If the Weakerthans' 'Pamphleteer' was what it claims to be, a song about a lonely soul handing out pamphlets for a cause nobody's interested in and reflecting on a lost love while he does it, I'd like it less than I do now. It's sweet enough, and it's a clever conceit, weaving phrases of manifestos and protest songs into a hymn of unrequited love: 'Why do I still see you in every mirrored window, in all that I could never overcome?' When he trails off with 'I am your pamphleteer, I'm your pamphleteer,' you know it's not just the city he's singing to. Still... the power of those lines is lessened somewhat when they're is turned into a faux-profound backdrop for yet another "She's not interested in me - :(" song, surely? I'm not going to argue 'Pamphleteer' describes the history of socialism, or that it's making some grand, detached, post-post-modern comment about the material it's using, but then it's not a love song, either. More than anything, it's a song about that little sidestep dodge on a busy city street.

It would be difficult to argue that the Weakerthans are cheapening the history of left-wing protest, for a start. Lead singer John K. Samson, formerly of anarcho-punk band Propaghandi, co-founded the not-for-profit collective publishing company Arbeiter Ring; they've sung 'Solidarity Forever' on stage before, and while their own songs aren't as blatantly political as Propaghandi's, you can still feel it there. Winnipeg's Golden Boy statue becomes a 'Golden Business Boy' in 'One Great City!', crowing out his love for the town while his wrecking ball smashes it apart. (Of course, it's Winnipeg - all cities are Winnipeg in Weakerthans songs - but equally of course, it's every other city too. I heard them sing this live in England to a crowd that turned the refrain of 'I hate Winnipeg' into 'I hate Manchester', and it fit so well you couldn't even see the join.)

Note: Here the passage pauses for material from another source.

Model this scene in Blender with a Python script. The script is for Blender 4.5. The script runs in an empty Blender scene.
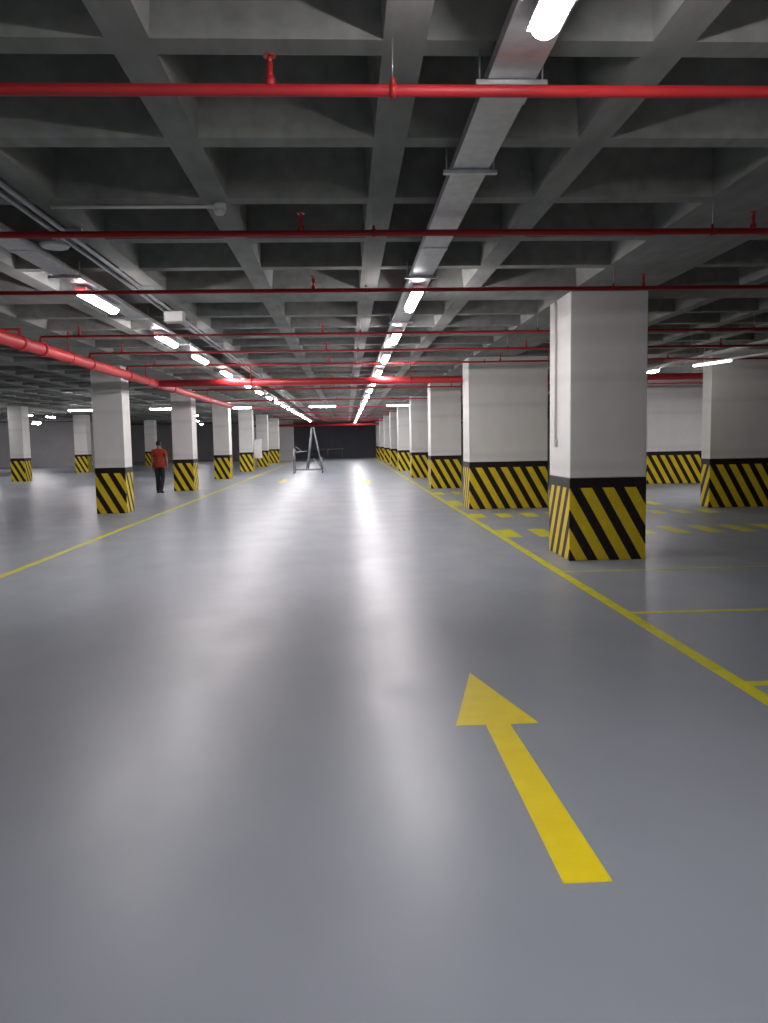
import bpy, bmesh, math, random
from mathutils import Vector, Matrix
random.seed(7)
C = bpy.context.scene.collection
SC = bpy.context.scene
PI = math.pi

# ------------------------------------------------------------------ materials
def mat(name):
    m = bpy.data.materials.new(name); m.use_nodes = True
    nt = m.node_tree
    b = nt.nodes['Principled BSDF']
    return m, nt, b

def N(nt, kind, **kw):
    n = nt.nodes.new(kind)
    for k, v in kw.items():
        if k in n.inputs: n.inputs[k].default_value = v
        else: setattr(n, k, v)
    return n

def noise_col(nt, coord, scale, c0, c1, p0=.3, p1=.7, detail=5, mapscale=(1, 1, 1)):
    tc = N(nt, 'ShaderNodeTexCoord'); mp = N(nt, 'ShaderNodeMapping')
    mp.inputs['Scale'].default_value = mapscale
    nt.links.new(tc.outputs[coord], mp.inputs['Vector'])
    nz = N(nt, 'ShaderNodeTexNoise'); nz.inputs['Scale'].default_value = scale; nz.inputs['Detail'].default_value = detail
    nt.links.new(mp.outputs['Vector'], nz.inputs['Vector'])
    cr = N(nt, 'ShaderNodeValToRGB')
    cr.color_ramp.elements[0].position = p0; cr.color_ramp.elements[0].color = (*c0, 1)
    cr.color_ramp.elements[1].position = p1; cr.color_ramp.elements[1].color = (*c1, 1)
    nt.links.new(nz.outputs['Fac'], cr.inputs['Fac'])
    return cr, nz

def simple(name, c0, c1=None, rough=.6, metal=0., scale=3., mapscale=(1, 1, 1), bump=0., coord='Object', spec=.5):
    m, nt, b = mat(name)
    c1 = c1 or tuple(x * 1.12 for x in c0)
    cr, nz = noise_col(nt, coord, scale, c0, c1, mapscale=mapscale)
    nt.links.new(cr.outputs['Color'], b.inputs['Base Color'])
    b.inputs['Roughness'].default_value = rough
    b.inputs['Metallic'].default_value = metal
    b.inputs['Specular IOR Level'].default_value = spec
    if bump:
        bp = N(nt, 'ShaderNodeBump'); bp.inputs['Strength'].default_value = bump; bp.inputs['Distance'].default_value = .01
        nt.links.new(nz.outputs['Fac'], bp.inputs['Height']); nt.links.new(bp.outputs['Normal'], b.inputs['Normal'])
    return m

def emit(name, col, strength):
    m, nt, b = mat(name)
    b.inputs['Base Color'].default_value = (.9, .9, .9, 1)
    b.inputs['Emission Color'].default_value = (*col, 1)
    b.inputs['Emission Strength'].default_value = strength
    return m

def concrete():
    m, nt, b = mat('raw_concrete')
    cr, nz = noise_col(nt, 'Object', 1.3, (.185, .190, .180), (.30, .305, .29), .25, .75, 8)
    cr2, nz2 = noise_col(nt, 'Object', 9, (.82, .82, .82), (1.08, 1.08, 1.08), .3, .7, 4, (1, .25, 1))
    mx = N(nt, 'ShaderNodeMix', data_type='RGBA', blend_type='MULTIPLY'); mx.inputs[0].default_value = 1
    nt.links.new(cr.outputs['Color'], mx.inputs[6]); nt.links.new(cr2.outputs['Color'], mx.inputs[7])
    nt.links.new(mx.outputs[2], b.inputs['Base Color'])
    b.inputs['Roughness'].default_value = .85
    b.inputs['Specular IOR Level'].default_value = .25
    bp = N(nt, 'ShaderNodeBump'); bp.inputs['Strength'].default_value = .25; bp.inputs['Distance'].default_value = .01
    nt.links.new(nz2.outputs['Fac'], bp.inputs['Height']); nt.links.new(bp.outputs['Normal'], b.inputs['Normal'])
    return m

def epoxy():
    m, nt, b = mat('grey_epoxy_floor')
    cr, nz = noise_col(nt, 'Object', .8, FLOOR0, FLOOR1, .3, .7, 6)
    nt.links.new(cr.outputs['Color'], b.inputs['Base Color'])
    rr, rz = noise_col(nt, 'Object', 1.7, (.295, .295, .295), (.44, .44, .44), .2, .8, 6, (1, .7, 1))
    nt.links.new(rr.outputs['Color'], b.inputs['Roughness'])
    b.inputs['Specular IOR Level'].default_value = .5
    b.inputs['IOR'].default_value = 1.5
    tc = N(nt, 'ShaderNodeTexCoord')
    n2 = N(nt, 'ShaderNodeTexNoise'); n2.inputs['Scale'].default_value = 4; n2.inputs['Detail'].default_value = 5
    nt.links.new(tc.outputs['Object'], n2.inputs['Vector'])
    bp = N(nt, 'ShaderNodeBump'); bp.inputs['Strength'].default_value = .13; bp.inputs['Distance'].default_value = .01
    nt.links.new(n2.outputs['Fac'], bp.inputs['Height']); nt.links.new(bp.outputs['Normal'], b.inputs['Normal'])
    return m

def hazard():
    """black paint with yellow diagonal stripes, measured from each column's own corner"""
    m, nt, b = mat('hazard_stripes')
    L = nt.links.new
    tc = N(nt, 'ShaderNodeTexCoord'); ge = N(nt, 'ShaderNodeNewGeometry')
    sp = N(nt, 'ShaderNodeSeparateXYZ'); L(tc.outputs['Object'], sp.inputs[0])
    sn = N(nt, 'ShaderNodeSeparateXYZ'); L(tc.outputs['Normal'], sn.inputs[0])
    ab = N(nt, 'ShaderNodeMath', operation='ABSOLUTE'); L(sn.outputs['X'], ab.inputs[0])
    gt = N(nt, 'ShaderNodeMath', operation='GREATER_THAN'); gt.inputs[1].default_value = .5; L(ab.outputs[0], gt.inputs[0])
    mixc = N(nt, 'ShaderNodeMix', data_type='FLOAT'); L(gt.outputs[0], mixc.inputs[0]); L(sp.outputs['X'], mixc.inputs[2]); L(sp.outputs['Y'], mixc.inputs[3])
    ml = N(nt, 'ShaderNodeMath', operation='MULTIPLY'); ml.inputs[1].default_value = .56; L(sp.outputs['Z'], ml.inputs[0])
    ad = N(nt, 'ShaderNodeMath', operation='ADD'); L(mixc.outputs[0], ad.inputs[0]); L(ml.outputs[0], ad.inputs[1])
    dv = N(nt, 'ShaderNodeMath', operation='DIVIDE'); dv.inputs[1].default_value = .288; L(ad.outputs[0], dv.inputs[0])
    of = N(nt, 'ShaderNodeMath', operation='ADD'); of.inputs[1].default_value = 9.69; L(dv.outputs[0], of.inputs[0])
    fr = N(nt, 'ShaderNodeMath', operation='FRACT'); L(of.outputs[0], fr.inputs[0])
    lt = N(nt, 'ShaderNodeMath', operation='LESS_THAN'); lt.inputs[1].default_value = .53; L(fr.outputs[0], lt.inputs[0])
    zl = N(nt, 'ShaderNodeMath', operation='LESS_THAN'); zl.inputs[1].default_value = .945; L(sp.outputs['Z'], zl.inputs[0])
    mu = N(nt, 'ShaderNodeMath', operation='MULTIPLY'); L(lt.outputs[0], mu.inputs[0]); L(zl.outputs[0], mu.inputs[1])
    cy, nz = noise_col(nt, 'Object', 6, (.70, .51, .018), (.80, .60, .025), .3, .7)
    ck, nz2 = noise_col(nt, 'Object', 6, (.010, .006, .007), (.020, .013, .014), .3, .7)
    mx = N(nt, 'ShaderNodeMix', data_type='RGBA'); L(mu.outputs[0], mx.inputs[0]); L(ck.outputs['Color'], mx.inputs[6]); L(cy.outputs['Color'], mx.inputs[7])
    L(mx.outputs[2], b.inputs['Base Color'])
    b.inputs['Roughness'].default_value = .5
    b.inputs['Specular IOR Level'].default_value = .3
    return m

def column_paint():
    m, nt, b = mat('off_white_paint')
    L = nt.links.new
    cr, nz = noise_col(nt, 'Object', 2.0, (.70, .685, .655), (.76, .745, .715), .3, .7)
    cb, nb = noise_col(nt, 'Object', 1.0, (.86, .86, .86), (1.04, 1.04, 1.04), .42, .5, 1, (.02, .02, 2.2))
    mx = N(nt, 'ShaderNodeMix', data_type='RGBA', blend_type='MULTIPLY'); mx.inputs[0].default_value = .6
    L(cr.outputs['Color'], mx.inputs[6]); L(cb.outputs['Color'], mx.inputs[7])
    L(mx.outputs[2], b.inputs['Base Color'])
    b.inputs['Roughness'].default_value = .55
    return m

FLOOR0, FLOOR1 = (.262, .288, .330), (.295, .322, .366)
M = dict(
    concrete=concrete(), floor=epoxy(), hazard=hazard(), column=column_paint(),
    yellow=simple('yellow_floor_paint', (.80, .62, .003), (.86, .68, .005), .45, scale=8, spec=.3),
    line=simple('worn_yellow_line_paint', (.56, .53, .012), (.72, .67, .025), .42, scale=7, spec=.3),
    red=simple('red_pipe_paint', (.42, .016, .020), (.50, .024, .028), .5, scale=4),
    galv=simple('galvanised_steel', (.46, .47, .48), (.58, .59, .60), .42, .75, scale=14),
    alu=simple('grey_scaffold_tube', (.20, .20, .21), (.26, .26, .27), .5, .2, scale=8),
    white=simple('white_enamel', (.72, .72, .71), (.78, .78, .77), .4, scale=4),
    pvc=simple('grey_white_plastic', (.60, .60, .58), (.66, .66, .64), .5, scale=5),
    rubber=simple('dark_rubber', (.02, .02, .02), (.03, .03, .03), .7),
    lamp=emit('lit_lamp_diffuser', (1.0, .955, .965), 30),
    dim=emit('slim_lamp_tube', (1., .97, .92), 5),
    off=simple('unlit_lamp_diffuser', (.62, .64, .66), (.68, .70, .72), .35),
    wall=simple('dark_grey_wall_paint', (.13, .135, .16), (.16, .165, .19), .7, scale=1),
    wallgrey=simple('grey_wall_paint', (.44, .43, .44), (.50, .49, .50), .7, scale=1),
    brass=simple('brass_sprinkler', (.45, .05, .03), (.52, .07, .04), .4, .3),
    shirt=simple('orange_red_cotton', (.33, .032, .012), (.40, .042, .016), .85, scale=12),
    pants=simple('black_trouser_cloth', (.012, .012, .015), (.02, .02, .024), .85, scale=12),
    skin=simple('tan_skin', (.30, .15, .09), (.34, .18, .11), .55, scale=12),
    hair=simple('black_hair', (.008, .007, .006), (.015, .013, .012), .6, scale=40),
)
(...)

And if 'Pamphleteer' does shrink the political into the personal, it at least does so beautifully. You wonder how a figure eloquent enough to describe the 'rhetoric and treason of saying that I'll miss you', or present himself as a 'spectre haunting Albert Street', can be so helplessly, awkwardly silent in the face of whoever he's singing to. (I don't think any lines ever written sum up awkward as well as these ones do: 'How I don't know what I should do with my hands when I talk to you; how you don't know where you should look, so you look at my hands.') The grand, swooping chords don't clash with the quiet, half-abashed tune under the voice, but blend into it. When the fragments of protest songs and slogans turn up, there's no way to parse them neatly and keep them separate from the pamphleteer's own voice: 'Sing oh what force on earth could be weaker than the feeble strength of one like me remembering the way it could have been.' The lyrics in the liner put the line from 'Solidarity Forever' in quotation marks - 'Sing, "Oh, what force on earth could be weaker than the feeble strength of one" like me remembering...' - but that doesn't seem quite right, either. Really, what this needs is a quotation mark that fades out on a gradient. Weakerthans album liners never put line breaks in the lyrics; probably that's why.

It's the 'Solidarity Forever' line that makes it for me. This isn't a song about hopeless causes, or about one individual's romantic woes appropriating a history of political struggle. If it's unclear whether pouring out one's heart to someone who doesn't want it is a metaphor for pressing a heartfelt pamphlet to someone's chest and watching it flutter ungrasped to the ground, or vice versa, then maybe it's supposed to be. What matters is the absence of connection, the isolation, the weakness of being just one when 'just one' counts as nothing at all. If there's any kind of political principle underlying this, it's that nobody can feel like a whole person without someone else caring enough to champion whatever they care about. And that sounds like a fine one to me.